I am not saying that we shouldn’t build these things. When the governors are Christians, they certainly ought to build a Christian government. When the populace will furnish and fill a cathedral, they should build one. When the church needs trained men and is incapable of training them as it ought to do, someone certainly ought to start a seminary. When single churches can’t undertake the expense of funding a pioneering missionary on the other side of the world, a mission agency is a good idea.
But we can’t fool ourselves that we’re building something permanent with these structures. The God-fearing governments of Christendom have given way to pagan states that acknowledge no god but themselves. The great cathedrals, more often than not, stand empty, as do many of our large church buildings. Most seminaries have managed to lose their effectiveness, often with in matter of a few generations. Spirit-led mission efforts ossify and become self-serving bureaucracies that Spirit-led missionaries have to work around in order to fulfill the Great Commission.
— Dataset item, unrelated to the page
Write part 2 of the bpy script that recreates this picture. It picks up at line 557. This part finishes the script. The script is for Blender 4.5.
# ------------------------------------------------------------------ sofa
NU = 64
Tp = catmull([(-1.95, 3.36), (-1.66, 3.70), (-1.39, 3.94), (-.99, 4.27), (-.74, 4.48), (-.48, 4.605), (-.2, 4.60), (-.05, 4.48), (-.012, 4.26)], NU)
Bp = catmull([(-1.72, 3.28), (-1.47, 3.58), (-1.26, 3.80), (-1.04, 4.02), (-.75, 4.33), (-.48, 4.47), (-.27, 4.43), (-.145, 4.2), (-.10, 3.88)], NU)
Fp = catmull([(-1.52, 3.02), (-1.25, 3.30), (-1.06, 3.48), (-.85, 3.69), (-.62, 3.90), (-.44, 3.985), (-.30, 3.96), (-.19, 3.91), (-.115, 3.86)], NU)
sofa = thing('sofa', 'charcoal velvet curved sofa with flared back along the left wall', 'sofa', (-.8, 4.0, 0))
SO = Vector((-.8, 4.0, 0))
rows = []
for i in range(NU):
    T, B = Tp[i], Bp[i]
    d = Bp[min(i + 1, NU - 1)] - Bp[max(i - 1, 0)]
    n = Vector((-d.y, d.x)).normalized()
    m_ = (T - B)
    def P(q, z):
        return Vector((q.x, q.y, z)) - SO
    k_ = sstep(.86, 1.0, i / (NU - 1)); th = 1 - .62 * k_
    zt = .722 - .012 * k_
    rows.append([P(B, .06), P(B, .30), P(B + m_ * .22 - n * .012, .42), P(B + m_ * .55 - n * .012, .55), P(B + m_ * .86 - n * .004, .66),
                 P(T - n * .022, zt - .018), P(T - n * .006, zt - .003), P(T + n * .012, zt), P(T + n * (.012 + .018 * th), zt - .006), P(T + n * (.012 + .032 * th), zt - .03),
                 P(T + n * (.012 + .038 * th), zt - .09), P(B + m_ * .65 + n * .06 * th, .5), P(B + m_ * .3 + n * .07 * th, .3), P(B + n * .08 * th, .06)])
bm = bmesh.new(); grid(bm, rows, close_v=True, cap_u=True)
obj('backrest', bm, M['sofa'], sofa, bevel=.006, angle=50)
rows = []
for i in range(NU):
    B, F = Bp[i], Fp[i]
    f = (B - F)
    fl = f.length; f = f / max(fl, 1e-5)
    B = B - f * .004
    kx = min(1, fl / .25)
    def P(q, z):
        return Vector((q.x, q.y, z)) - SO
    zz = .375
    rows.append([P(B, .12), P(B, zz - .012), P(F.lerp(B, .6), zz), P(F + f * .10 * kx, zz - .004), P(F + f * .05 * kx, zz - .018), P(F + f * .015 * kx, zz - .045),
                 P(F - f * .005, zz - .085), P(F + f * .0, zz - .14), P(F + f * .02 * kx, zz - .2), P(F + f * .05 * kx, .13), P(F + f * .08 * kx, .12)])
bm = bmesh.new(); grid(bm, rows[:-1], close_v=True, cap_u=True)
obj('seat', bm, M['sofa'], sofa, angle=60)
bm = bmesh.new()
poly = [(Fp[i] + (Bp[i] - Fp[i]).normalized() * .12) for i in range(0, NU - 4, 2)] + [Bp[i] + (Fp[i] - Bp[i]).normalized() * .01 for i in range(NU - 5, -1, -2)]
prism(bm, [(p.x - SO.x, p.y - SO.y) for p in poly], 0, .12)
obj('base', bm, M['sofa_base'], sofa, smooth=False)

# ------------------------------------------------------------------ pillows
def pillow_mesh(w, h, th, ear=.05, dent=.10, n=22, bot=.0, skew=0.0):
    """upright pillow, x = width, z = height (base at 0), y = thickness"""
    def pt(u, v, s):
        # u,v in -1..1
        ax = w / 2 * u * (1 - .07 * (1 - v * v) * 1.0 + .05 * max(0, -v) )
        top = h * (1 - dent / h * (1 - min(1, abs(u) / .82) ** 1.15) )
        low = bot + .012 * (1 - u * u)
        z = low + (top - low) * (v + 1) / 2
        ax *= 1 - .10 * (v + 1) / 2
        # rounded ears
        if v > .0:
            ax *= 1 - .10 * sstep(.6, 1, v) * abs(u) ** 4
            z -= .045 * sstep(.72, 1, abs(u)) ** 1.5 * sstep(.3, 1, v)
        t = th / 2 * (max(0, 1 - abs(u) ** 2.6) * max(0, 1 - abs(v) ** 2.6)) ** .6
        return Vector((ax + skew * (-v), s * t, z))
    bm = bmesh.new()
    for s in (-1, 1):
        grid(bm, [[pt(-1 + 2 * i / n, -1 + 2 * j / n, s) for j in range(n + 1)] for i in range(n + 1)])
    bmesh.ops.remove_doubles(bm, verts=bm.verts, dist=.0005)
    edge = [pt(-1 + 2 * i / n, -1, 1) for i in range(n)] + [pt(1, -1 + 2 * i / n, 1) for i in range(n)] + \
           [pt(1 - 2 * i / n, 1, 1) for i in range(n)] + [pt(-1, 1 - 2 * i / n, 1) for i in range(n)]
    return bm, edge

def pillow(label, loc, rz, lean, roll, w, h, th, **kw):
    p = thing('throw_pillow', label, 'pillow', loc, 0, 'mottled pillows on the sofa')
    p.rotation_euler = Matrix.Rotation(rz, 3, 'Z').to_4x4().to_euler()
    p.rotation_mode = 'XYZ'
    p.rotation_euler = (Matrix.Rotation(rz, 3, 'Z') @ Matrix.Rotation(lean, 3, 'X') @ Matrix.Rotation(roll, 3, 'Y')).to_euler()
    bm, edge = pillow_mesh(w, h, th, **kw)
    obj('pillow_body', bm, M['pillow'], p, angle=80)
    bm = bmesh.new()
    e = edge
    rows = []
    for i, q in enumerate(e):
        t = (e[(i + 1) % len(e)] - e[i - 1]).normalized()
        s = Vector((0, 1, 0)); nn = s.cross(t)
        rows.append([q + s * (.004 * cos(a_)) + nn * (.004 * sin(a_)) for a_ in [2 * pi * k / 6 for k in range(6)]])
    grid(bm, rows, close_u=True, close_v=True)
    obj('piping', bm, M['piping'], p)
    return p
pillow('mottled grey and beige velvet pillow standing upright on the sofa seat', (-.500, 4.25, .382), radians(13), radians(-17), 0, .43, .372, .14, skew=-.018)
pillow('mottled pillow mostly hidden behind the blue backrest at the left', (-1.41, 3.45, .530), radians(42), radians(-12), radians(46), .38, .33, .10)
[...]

All is mist, as the wise Preacher once said.
Having forgotten what it’s like to do without these things, we build new Christian political movements, new church buildings, new seminaries, new mission agencies. Well-meaning Christian people scrimp and save and sacrifice to pour massive amounts of resources into these new institutions, constructed on the same principles as the old ones, and vulnerable to the same failings in the end. History has not been kind to this strategy, but we have forgotten our earlier history, and don’t know what else to do. Which is to say that when the enemy outflanks one Maginot Line, we build another. And another. And another. The really awful part? We have no continuing city to defend with all these fixed fortifications.
To everything there is a season, and this is not the season for building fortifications. Defending Jerusalem is a nice thought, but unless the Lord guards the city, the watchmen watch in vain, and if you’re at Jeremiah’s point in the story rather than Hezekiah’s, the Lord isn’t interested in guard duty. Christendom 1.0 was glorious, but in God’s providence it’s crumbling, and while Christendom 2.0 is rising, it will be a long time before we see more than foundations — far, far longer than I’ll live. It’s Jeremiah time, and those who can’t see this harsh providence for what it is will die defending walls that can no longer even support their own weight, let alone protect anyone.
So where does that leave us? It’s an interesting question. We may have to find out as we go.
Hi Tim,
I liked this post, the way you use Maginot Lines to depict the various ways in which Christianity becomes distracted to think sociologically about humanity’s need for sanctification. It’s a God-given thing, and a God-directed thing.
What you are suggesting is not categorically anti-establishment. Whether we’re in or out, we can be and should be 100% God-led. Unfortunately, as you are saying, many times establishment is the foe to be fought.
It is a mystery to me that those who are in Christian establishment are not desperate for serious point-men who have taken up God’s Word and purposes as their own. The enemy is not stupid, and to me, that’s exactly what an institutionalized Maginot Line communicates. We tempt him to attack by lop-siding our strengths.
Thanks,
Michele
Michele,
You’re right, it’s not anti-establishment. It’s following Jesus without regard for the establishment, which is a different thing entirely. Sometimes we’ll be their strongest supporters, and at other points, their most implacable adversaries. The challenge to us will be to articulate our stance clearly so that we can love them well and minimize the inevitable sense of betrayal when it turns out we don’t fit into the pre-defined pigeonholes.